There’s been a lot of rocky news for the company of late. The company’s lawsuit against New York City’s registration rules for short-term rentals was dismissed. Airbnb has removed 59,000 listings at least this year over high fees and fake listing, as the Associated Press reported. Competitors like Hyatt are trying to expand efforts to provide marketplaces of short-term rentals.

It’s not that Airbnb hasn’t tried to expand rental times, which would increase revenue per transaction. Chesky told the FT that in the second quarter of 2023, only 18% of gross nights booked were for stays longer than 30 days.

Longer stays have had some interesting results, like the guest who booked a six-month stay and then refused to leave after April 2022, demanding that the property owner pay her a $100,000 relocation fee.

But such things are minor compared to the larger strategic issues facing Airbnb. To move toward longer-term rentals, only up to a year, sounds in a way like a consumer version of WeWork and some of the problems it faces.

As a middle link in a transaction, Airbnb is a rentier, to use the economic term for a party that makes money by taking a fee between end parties. The company’s search for longer stays brings it into competition with traditional multifamily owners and operators as well as other businesses that have long run extended-stay accommodations.

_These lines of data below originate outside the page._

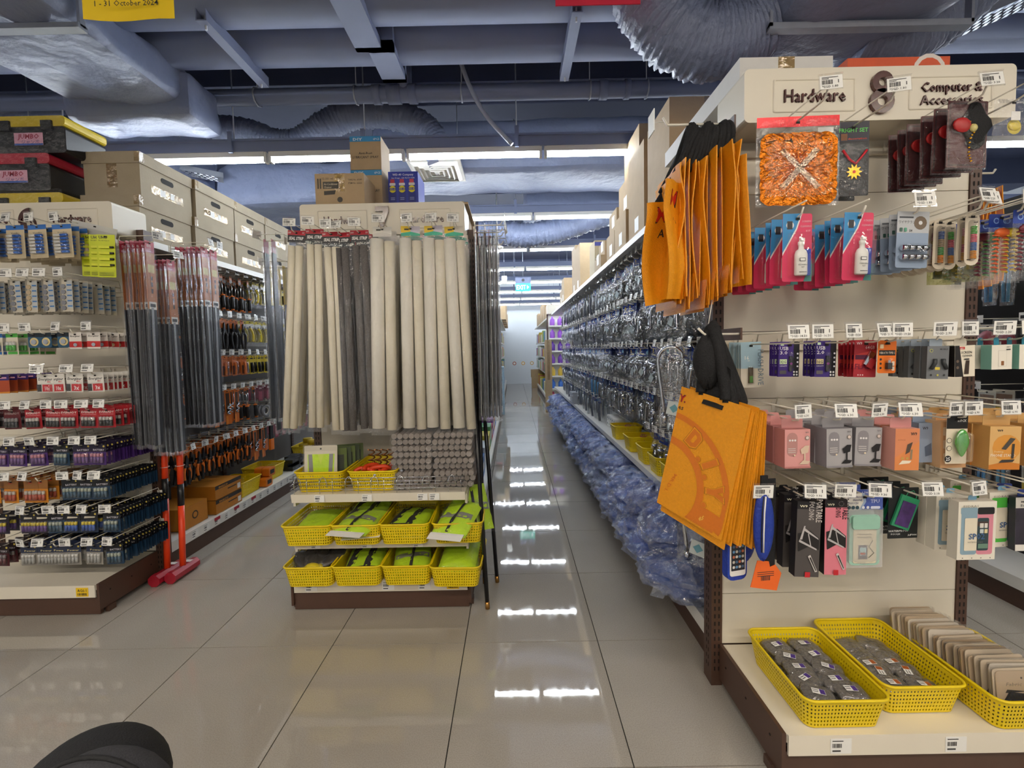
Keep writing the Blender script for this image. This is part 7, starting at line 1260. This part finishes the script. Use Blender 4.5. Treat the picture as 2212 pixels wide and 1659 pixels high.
for k in range(14):
    h_ = .16 + .1 * ((k * 7) % 5) / 5; o = tag(MB().box(-.13, .13, -.15, .15, 0, h_, K(cc[(k * 3) % len(cc)])).build('goods_box', None, (-.42, 2.95 + .34 * k, .162)), 'goods box on the middle run deck, %s from display seven' % nth(k + 1), 'box', 'boxes on the middle run deck'); MB().box(.13, .1305, -.1, .1, h_ * .3, h_ * .7, PAPER).build('label_panel', o)
# ================================================================== the next aisle at the far right
def panel_goods():
    t = thing('shelving_unit', 'dark display in the next aisle at the picture edge', 'shelving'); MB().box(2.75, 2.8, 1.2, 4.2, .1, 2.1, DARK).build('back_panel', t); MB().box(2.45, 2.75, 1.2, 4.2, .1, .16, WHITE).build('base_deck', t); MB().box(2.47, 2.5, 1.2, 4.2, 0, .1, BROWN).build('kick_plate', t)
panel_goods()
RP_ = Proto('red_goods_bag', 'bag', card(.1, .03, K('c8c4c0'), (), .012), [('red_cloth', MB().blob(lambda a, b: (.05 * math.cos(a) * math.cos(b), .03 * math.sin(a) * math.cos(b), -.09 + .07 * math.sin(b)), K('8a1c30'), 10, 8)), ('white_tag', MB().box(-.02, .015, -.034, -.033, -.12, -.08, PAPER)), ('clear_bag', bag(.12, .19, -.01, .07, 71))])
FD = Fr(2.75, 0, -R90)
for r_, z in enumerate((1.75, 1.4, 1.05, .7)): runhooks(FD, -1, [1.9 + .22 * k for k in range(9)], z, .25, 'next aisle', r_ + 1, lambda j, y, r_=r_: ((RP_, 'red goods in clear bag'), (YCB, 'yellow-based pack'), (STB_, 'bagged blue hose'))[(j + r_) % 3], 2, .1)
# white and orange cartons lying on display 8
carton(.80, 1.12, 1.56, 2.3, 2.24, 2.31, 'flat white carton on top of display eight', P('white_board', 'dcdad6', .6, var=.04), group='cartons on display eight', tape=True)
carton(1.2, 1.56, 1.60, 2.1, 2.24, 2.325, 'orange carton on top of display eight', P('orange_board', 'd2562c', .55), prints=[('r', .1, .46, .5, .62, 'e8a04a'), ('d', .8, .45, .16, 'e8e0d8'), ('d', .8, .45, .12, 'd2562c')], group='cartons on display eight', tape=False)
# ================================================================== the dark hood at the lower left corner
t = thing('pushchair', 'black fabric pushchair hood in the lower left corner', 'pushchair', (-.745, .715, 0), 0)
HC = P('hood_cloth', '161618', .8, var=.2, scale=80, bump=.2, bscale=300); HG = P('hood_grey', '38383c', .85, var=.2, scale=80, bump=.2, bscale=300)
MB().blob(lambda a, b: (.115 * math.cos(a) * math.cos(b), .11 * math.sin(a) * math.cos(b), .56 + .105 * math.sin(b)), HC, 28, 16).build('hood', t)
MB().blob(lambda a, b: (.06 + .12 * math.cos(a) * math.cos(b), -.06 + .1 * math.sin(a) * math.cos(b), .565 + .12 * math.sin(b)), HG, 28, 16).build('hood_panel', t)
MB().tube([(.06 + .12 * math.cos(a), -.05, .565 + .122 * math.sin(a)) for a in [math.pi * k / 16 for k in range(17)]], .004, HC, 6).build('hood_seam', t)
MB().prism(rrect(-.13, .15, .2, .5, .04), -.16, .06, HC).build('seat', t)
for x in (-.12, .14):
    MB().tube([(x, -.05, .45), (x, .1, .07)], .011, STEEL, 8).build('frame_tube', t); MB().tube([(x, -.02, .42), (x, -.22, .07)], .011, STEEL, 8).build('frame_tube', t)
    for y in (-.22, .1): MB().tube([(x, y + .05 * math.cos(a * math.pi / 8), .065 + .05 * math.sin(a * math.pi / 8)) for a in range(16)], .014, BLACKP, 8, closed=True).build('wheel', t)
tag(FARH.build('far_peg_hooks'), 'rows of small wire hooks with white price tags far down the aisles', 'hooks', kind='stuff')

for o_ in bpy.data.objects:
    if o_.get('label') and len(o_['label'].replace('-', ' ').split()) > 16: print('LONG', o_.name, o_['label'])
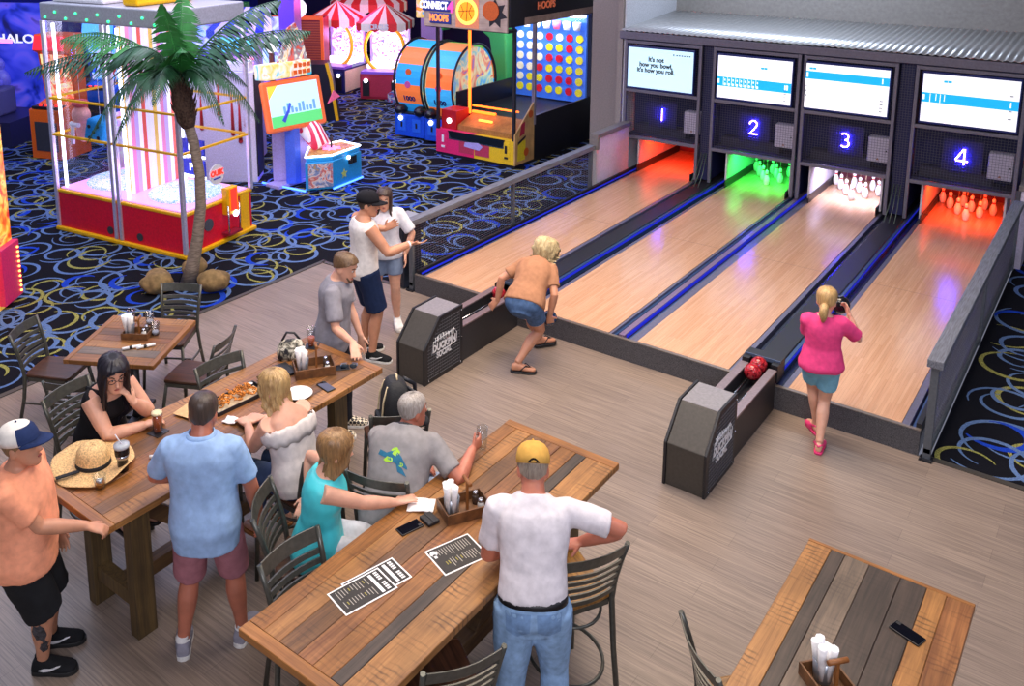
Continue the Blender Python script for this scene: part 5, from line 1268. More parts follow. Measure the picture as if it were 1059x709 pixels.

Airbnb does have strong brand recognition and it has forged partnerships with apartment owners for its rental platform, but it isn’t a landlord. Unless that changes, it will need to gain cooperation from property owners, especially larger ones that might not want individual renters to sublet. Different self-interests of both parties might not align. There might be a point at which there would be little economic sense for the property owner to give up a significant portion of profit to work with a middleman. True disintermediation would put landlords into a disadvantage as it would require them to perform all the marketing and billing activities necessary. But then, Airbnb has convinced landlords to cooperate with them before and it might well again.